A fantastic substitute for instant espresso is a coffee extract. Although coffee extract is technically a liquid, it is typically strong in flavor, so a little goes a long way. In most cases, you won't need to reduce the fluids in your recipe to account for the extract because you will only need a splash or two, which isn't enough to affect the liquid-to-dry ingredient ratio. Some baking recipes even suggest coffee extract over instant espresso and other forms of coffee because of how robust the coffee flavor is. The extract is a concentrated liquid with a coffee-like color, so using it will deepen the shade of the frosting, ice cream, or any other sweet you're making, just as instant espresso would (via OliveNation). If you're looking for a quick fix, coffee extract is the perfect solution because it can be added to desserts as is and doesn't require any prep before using it.

Brewed espresso

Similar to brewed coffee, you can conveniently use brewed espresso when making desserts that call for the instant version of espresso. Brewed espresso might be a step above brewed coffee as a fill-in because it is more concentrated and more potent in flavor.

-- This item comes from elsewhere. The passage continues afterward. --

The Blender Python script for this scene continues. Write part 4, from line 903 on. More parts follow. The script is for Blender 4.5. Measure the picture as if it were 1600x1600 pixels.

Although some may assume that it's a particular bean that makes espresso taste so bold, the untold truth about espresso is that it's actually the process of making it that causes it to be so intense. Therefore, when baking with it, any form of espresso will surely give your dessert the kick that it needs. Depending on the amounts your recipe calls for, you might need to adjust slightly to ensure consistency stays the same and doesn't turn runny, according to Community Coffee. If anything, you can subtract some water or milk from the recipe to account for it. Aside from being aware of any additional liquid you're adding to your recipe, brewed espresso is a solid stand-in with no significant downfalls.